Data is not cached, however, so when a write completes the data can be
considered durable if the metadata is synchronized. Metadata does not often
change, and in fact only must be synchronized after these explicit operations:
* resize
* set xattr
* remove xattr
Any other operation will not dirty the metadata. Further, the metadata for each
blob is independent of all of the others, so a synchronization operation is
only needed on the specific blob that is dirty.

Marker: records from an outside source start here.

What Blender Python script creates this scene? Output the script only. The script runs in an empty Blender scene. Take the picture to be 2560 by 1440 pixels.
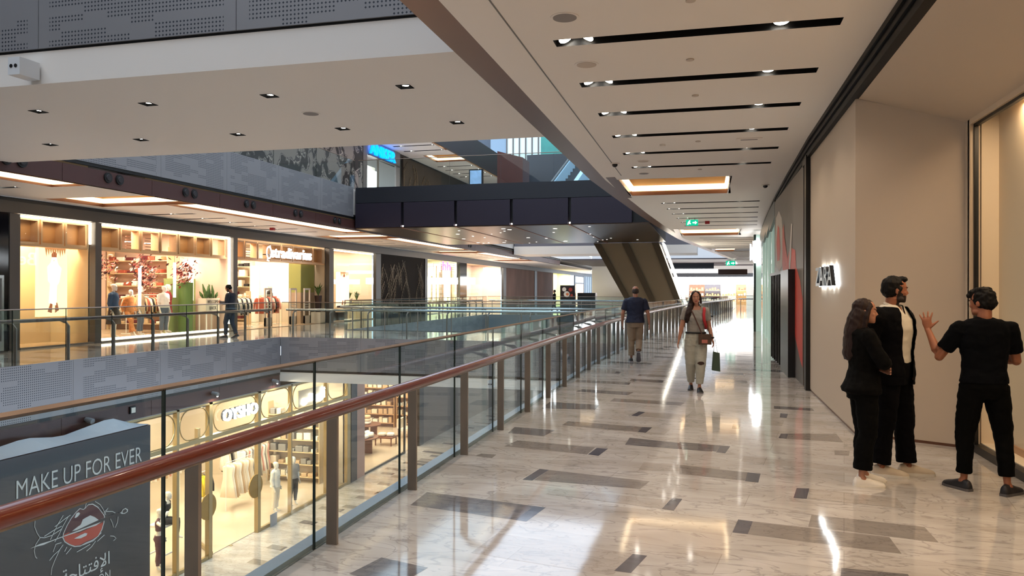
import bpy, bmesh, math, random
from mathutils import Vector, Matrix, noise
random.seed(7)
C = bpy.context.scene.collection
SC = bpy.context.scene
# ---------------------------------------------------------------- camera, world, exposure
FPX = 1912.0
cam_d = bpy.data.cameras.new('camera'); cam_d.sensor_fit = 'HORIZONTAL'; cam_d.sensor_width = 36.0
cam_d.lens = 36.0 * FPX / 2560.0; cam_d.clip_start = 0.05; cam_d.clip_end = 400
cam = bpy.data.objects.new('camera', cam_d); C.objects.link(cam)
fw = Vector((-0.2473061, 0.9689353, 0.0020357)); rt = Vector((0.9689373, 0.2473066, 0.0)); up = rt.cross(fw)
RHO = 0.00227
r2 = rt * math.cos(RHO) - up * math.sin(RHO) * -1.0; u2 = up * math.cos(RHO) - rt * math.sin(RHO)
Mc = Matrix((r2, u2, -fw)).transposed().to_4x4(); Mc.translation = Vector((0, 0, 1.66))
cam.matrix_world = Mc; SC.camera = cam
SC.view_settings.view_transform = 'Standard'; SC.view_settings.look = 'None'
SC.view_settings.exposure = 0.22; SC.view_settings.gamma = 1.0; SC.view_settings.use_curve_mapping = False
w = bpy.data.worlds.new('sky'); SC.world = w; w.use_nodes = True
bg = w.node_tree.nodes['Background']; bg.inputs[0].default_value = (0.68, 0.82, 1.0, 1); bg.inputs[1].default_value = 2.6
SC.cycles.max_bounces = 6; SC.cycles.diffuse_bounces = 3; SC.cycles.glossy_bounces = 3
SC.cycles.transmission_bounces = 4; SC.cycles.transparent_max_bounces = 18
SC.cycles.sample_clamp_indirect = 6.0; SC.cycles.caustics_reflective = False; SC.cycles.caustics_refractive = False
SC.cycles.use_denoising = True; SC.cycles.use_adaptive_sampling = True; SC.cycles.adaptive_threshold = 0.05; SC.cycles.adaptive_min_samples = 16; SC.cycles.light_sampling_threshold = 0.03

def area(name, loc, sx, sy, power, col=(1, .82, .62), rot=(0, 0, 0)):
    d = bpy.data.lights.new(name, 'AREA'); d.shape = 'RECTANGLE'; d.size = sx; d.size_y = sy; d.energy = power; d.color = col
    o = bpy.data.objects.new(name, d); o.location = loc; o.rotation_euler = rot; C.objects.link(o); return o
def spot(name, loc, power, col=(1, .80, .60), ang=110, r=0.05, blend=.6, rot=(0, 0, 0)):
    d = bpy.data.lights.new(name, 'SPOT'); d.energy = power; d.color = col; d.spot_size = math.radians(ang); d.spot_blend = blend; d.shadow_soft_size = r
    o = bpy.data.objects.new(name, d); o.location = loc; o.rotation_euler = rot; C.objects.link(o); return o

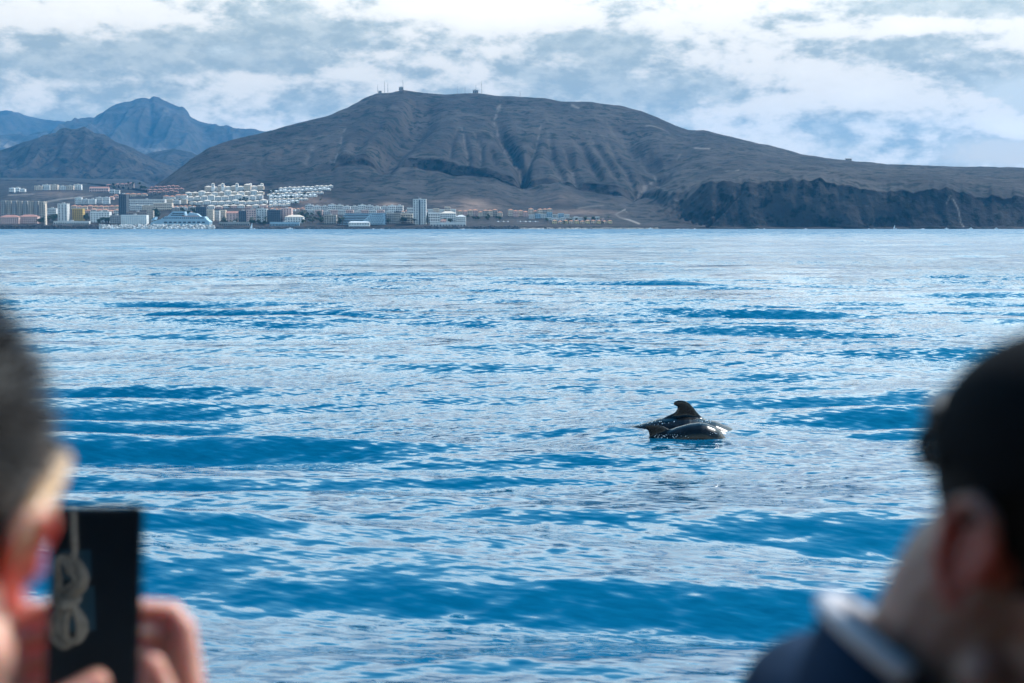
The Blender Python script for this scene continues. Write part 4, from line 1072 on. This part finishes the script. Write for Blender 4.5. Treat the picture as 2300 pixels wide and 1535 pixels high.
# spray: drops thrown up round the animals
WATERDROP = mat('spray_drops', (.85, .9, .92), .08, spec=.8)
bm = bmesh.new(); rs = random.Random(3)
def spray(cx, cy, rx, ry, n, dep, rmin=.002, rmax=.0045):
    for i in range(n):
        x, y = rs.gauss(cx, rx), rs.gauss(cy, ry); p = P(x, y, dep + rs.uniform(-.25, .25)); p.z = max(p.z, .01)
        bmesh.ops.create_icosphere(bm, subdivisions=1, radius=rs.uniform(rmin, rmax), matrix=Matrix.Translation(p))
spray(1435, 953, 18, 3.5, 50, 21.1); spray(1380, 949, 12, 3, 40, 21.5); spray(1505, 983, 26, 1.5, 45, 20.25); spray(1440, 984, 10, 2, 20, 20.3)
spray(1610, 974, 22, 3, 35, 20.4); spray(1675, 952, 26, 2.2, 110, 21.6, .002, .006); spray(1588, 947, 8, 2, 16, 20.2, .003, .008); spray(1470, 948, 25, 3, 20, 21.1, .003, .008)
me_ = bpy.data.meshes.new('spray'); bm.to_mesh(me_); bm.free()
tag(link('spray', me_, WATERDROP, smooth=True), 'white drops of spray thrown up around the whales', None, None, 'stuff')

# ------------------------------------------------------------------ the boat we stand on
DECK_Z = 1.26
HULLW = mat('boat_white', (.75, .75, .73), .35, .1, 1.5); DECKM = mat('teak_deck', (.30, .21, .13), .7, .3, 3.0)
NAVY = mat('cabin_navy', (.012, .03, .05), .45, .2, 2.0); PANEL = mat('cabin_blue_panel', (.03, .16, .26), .4, .15, 2.0)
ROPEM = mat('rope_fibre', (.80, .74, .66), .9, .25, 60.0)
bt = empty('tour_boat', (0, -.6, 0))
q = MB(); q.prism([(-4.2, -.5), (4.6, -.5), (5.0, DECK_Z - .06), (-4.8, DECK_Z - .06)], -2.6, 2.25); q.build('hull', HULLW, bt)
for i in range(22): q = MB(); q.box(-4.6, 4.8, -2.5 + i * .212, -2.5 + i * .212 + .206, DECK_Z - .05, DECK_Z); q.build('plank', DECKM, bt)
q = MB(); q.box(-4.75, 4.95, 2.2, 2.28, DECK_Z - .2, DECK_Z + .82); q.build('bulwark', HULLW, bt)
q = MB(); q.tube([(-4.7, 2.24, DECK_Z + .93), (4.9, 2.24, DECK_Z + .93)], .022, 8)
for i in range(9): q.tube([(-4.6 + i * 1.17, 2.24, DECK_Z + .8), (-4.6 + i * 1.17, 2.24, DECK_Z + .93)], .016, 6)
q.build('handrail', STEEL, bt)
q = MB(); q.box(-3.2, 3.4, -2.55, -2.35, DECK_Z, DECK_Z + 2.5); cab = q.build('cabin_wall', NAVY, bt)
q = MB(); q.box(-3.4, 3.6, -2.7, 1.10, DECK_Z + 2.5, DECK_Z + 2.58); q.build('shade_canopy', NAVY, bt)  # unseen canopy added to cut the sky fill on the two men
for xx in (-3.2, 3.4): q = MB(); q.tube([(xx, 1.0, DECK_Z), (xx, 1.0, DECK_Z + 2.5)], .03, 8); q.build('shade_canopy_post', STEEL, bt)
tag(bt, 'white tour boat under the two men, with a dark blue cabin behind', 'boat')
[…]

The metadata consists of a linked list of pages. Updates to the metadata are
done by first writing page 2 through N to a new location, writing page 1 in
place to atomically update the chain, and then erasing the remainder of the old
chain. The vast majority of the time, blobs consist of just a single metadata
page and so this operation is very efficient. For this scheme to work the write
to the first page must be atomic, which requires hardware support from the
backing device. For most, if not all, NVMe SSDs, an atomic write unit of 4KiB
can be expected. Devices specify their atomic write unit in their NVMe identify
data - specifically in the AWUN field.